Support wanes for composter’s petition
Support for the renewal of resource consents for a controversial composting site and worm farm in North Taranaki is now being reviewed by several major companies that used the site.
It is understood four companies which previously supported site owner Remediation NZ’s resource consent application to continue to process organic waste products at the Uruti site were now having second thoughts.
Remediation NZ applied to the Taranaki Regional Council to renew resource consents to discharge waste material, treated stormwater and leachate, and to discharge emissions into air from composting operations at the Uruti composting and vermiculture facility.
The consent application was the subject of an independent hearing last month.
New Plymouth District Council was the first to publicly announce it had withdrawn its support, citing serious environmental concerns at the site which had not been resolved in the two years between the council making its submission and the hearing.
It has now been revealed that environmental waste contractors Waste Management, EnviroNZ, dairy giant Fonterra Kapuni, and Taranaki-based earthmovers Brough Earthworks, which were listed on the Taranaki Regional Council website as supporting the consent, have withdrawn or were reviewing that support.
The companies were among 13 submissions presented online as being in support at the hearing, while 10 submitters opposed the application.
Many of the submissions in support were from two years ago.
In a statement, Taranaki Regional Council (TRC) resource management director Fred McLay said it had been an oversight the council had not updated its website before the hearing to show some submitters had withdrawn.
‘‘Five parties have withdrawn their submissions, at various times, in relation to Remediation NZ’s applications to renew its consents,’’ he said.
‘‘Those parties are New Plymouth District Council (NPDC), Brough Earthworks, Waste Management NZ Ltd, Fonterra Kapuni and EnviroWaste NZ Ltd.
‘‘The hearing committee will address this, to the extent appropriate, in its written decision on the applications.
‘‘The TRC website has been updated to reflect this.’’
NPDC infrastructure manager David Langford said ‘‘it was clear expected standards were not being met’’ at the composting site.
The council had initially supported the operation because it wanted to ship the district’s household food waste there to be composted.
But the support had been conditional on it being able to meet best practice standards, and that environmental impacts were properly managed and minimised.
The council was never satisfied those conditions had been met and had been shipping food waste from New Plymouth to Hampton Downs for two years, and would continue to do so until it built its own facility, he said.

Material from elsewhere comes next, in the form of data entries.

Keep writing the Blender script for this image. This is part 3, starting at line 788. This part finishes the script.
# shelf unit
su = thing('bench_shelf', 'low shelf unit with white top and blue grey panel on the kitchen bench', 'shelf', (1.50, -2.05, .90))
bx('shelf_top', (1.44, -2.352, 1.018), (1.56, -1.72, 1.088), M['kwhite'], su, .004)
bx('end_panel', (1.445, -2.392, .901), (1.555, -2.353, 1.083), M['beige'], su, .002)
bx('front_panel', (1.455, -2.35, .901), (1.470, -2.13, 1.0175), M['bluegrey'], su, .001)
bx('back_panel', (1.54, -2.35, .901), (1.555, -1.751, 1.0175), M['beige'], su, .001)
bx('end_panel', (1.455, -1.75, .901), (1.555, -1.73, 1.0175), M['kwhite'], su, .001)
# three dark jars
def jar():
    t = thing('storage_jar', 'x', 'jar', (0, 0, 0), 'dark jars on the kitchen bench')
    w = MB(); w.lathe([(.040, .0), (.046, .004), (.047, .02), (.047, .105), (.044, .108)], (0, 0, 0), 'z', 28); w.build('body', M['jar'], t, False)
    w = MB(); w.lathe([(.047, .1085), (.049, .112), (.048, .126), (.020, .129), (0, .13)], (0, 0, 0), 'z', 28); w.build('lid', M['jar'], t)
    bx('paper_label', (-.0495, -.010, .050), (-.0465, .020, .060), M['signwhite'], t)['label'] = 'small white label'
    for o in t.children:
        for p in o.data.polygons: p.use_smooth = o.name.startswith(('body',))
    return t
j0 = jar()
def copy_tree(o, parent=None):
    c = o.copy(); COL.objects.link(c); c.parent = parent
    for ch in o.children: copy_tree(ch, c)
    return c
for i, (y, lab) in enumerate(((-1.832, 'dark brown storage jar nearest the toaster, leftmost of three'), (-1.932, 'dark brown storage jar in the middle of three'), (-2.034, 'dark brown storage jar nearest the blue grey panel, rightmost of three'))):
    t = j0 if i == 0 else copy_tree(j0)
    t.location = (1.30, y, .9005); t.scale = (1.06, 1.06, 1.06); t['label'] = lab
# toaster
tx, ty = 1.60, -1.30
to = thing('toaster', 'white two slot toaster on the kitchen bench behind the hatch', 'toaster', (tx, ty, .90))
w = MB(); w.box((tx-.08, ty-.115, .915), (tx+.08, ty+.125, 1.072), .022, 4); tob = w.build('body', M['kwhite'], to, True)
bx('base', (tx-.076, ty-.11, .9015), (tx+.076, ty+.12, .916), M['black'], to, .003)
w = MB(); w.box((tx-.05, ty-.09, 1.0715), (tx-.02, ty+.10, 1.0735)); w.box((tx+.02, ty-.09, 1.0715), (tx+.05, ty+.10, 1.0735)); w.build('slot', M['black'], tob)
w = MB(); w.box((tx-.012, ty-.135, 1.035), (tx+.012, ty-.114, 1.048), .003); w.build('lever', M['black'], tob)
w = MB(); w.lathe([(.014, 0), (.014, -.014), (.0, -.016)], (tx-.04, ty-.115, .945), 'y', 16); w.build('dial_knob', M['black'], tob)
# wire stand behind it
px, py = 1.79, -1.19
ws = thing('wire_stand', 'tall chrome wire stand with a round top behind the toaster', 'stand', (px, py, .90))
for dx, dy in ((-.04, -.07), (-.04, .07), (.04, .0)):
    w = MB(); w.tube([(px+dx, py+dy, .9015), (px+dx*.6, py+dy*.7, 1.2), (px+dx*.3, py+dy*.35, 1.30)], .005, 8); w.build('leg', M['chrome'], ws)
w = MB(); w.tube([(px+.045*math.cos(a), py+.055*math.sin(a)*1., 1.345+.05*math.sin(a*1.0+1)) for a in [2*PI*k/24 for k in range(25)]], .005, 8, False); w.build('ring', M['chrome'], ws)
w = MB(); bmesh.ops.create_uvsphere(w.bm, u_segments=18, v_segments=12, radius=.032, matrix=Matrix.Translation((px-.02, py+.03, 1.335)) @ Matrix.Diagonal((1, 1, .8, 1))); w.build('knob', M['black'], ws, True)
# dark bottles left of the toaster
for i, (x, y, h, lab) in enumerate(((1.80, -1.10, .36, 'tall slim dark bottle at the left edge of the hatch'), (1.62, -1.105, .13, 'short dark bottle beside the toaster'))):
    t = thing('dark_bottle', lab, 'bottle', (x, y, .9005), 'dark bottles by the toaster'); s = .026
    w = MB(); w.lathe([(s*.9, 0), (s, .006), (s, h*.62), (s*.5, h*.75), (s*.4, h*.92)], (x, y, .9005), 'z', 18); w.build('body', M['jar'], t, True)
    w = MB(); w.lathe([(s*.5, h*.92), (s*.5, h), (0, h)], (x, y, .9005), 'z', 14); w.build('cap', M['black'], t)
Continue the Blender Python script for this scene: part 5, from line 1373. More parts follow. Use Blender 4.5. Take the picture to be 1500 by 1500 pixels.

An EnviroNZ spokeswoman said in a statement on Thursday the company had not yet withdrawn its submission, but was reviewing its position.
‘‘We are aware that some other companies and organisations have recently withdrawn their submissions in support of Remediation’s consent application,’’ she said.
‘‘EnviroNZ has not yet withdrawn our submission, but we are currently reviewing our position,’’ she said.
A Brough Earthworks spokeswoman said the company had no comment to make.
Before withdrawing their submissions, Brough Earthworks, and Fonterra Kapuni submitted several years ago that they supported Remediation NZ’s application because the company provided a service unavailable elsewhere in Taranaki, and which would otherwise go to a landfill.
Waste Management NZ had also submitted its historical support for the consent renewal because the Uruti site offered a local place to dispose of compostable material.
If consent was refused there would be no other disposal sites in Taranaki which would ‘‘significantly’’ increase costs to customers, the submission said.
Remediation NZ managing director Kerry O’Neill said the company did not want to comment.
Previously he said the withdrawal of NPDC support was disappointing, and the company had been subject to an ‘‘orchestrated campaign of misinformation’’.
The company, which recycles organic waste at the site, including oil-contaminated drilling waste, has been the subject of a number of complaints since 2016.
It has also amassed a 20,000-tonne pile of contaminated waste at the site.
The hearing commissioners will make a decision on the application in late April.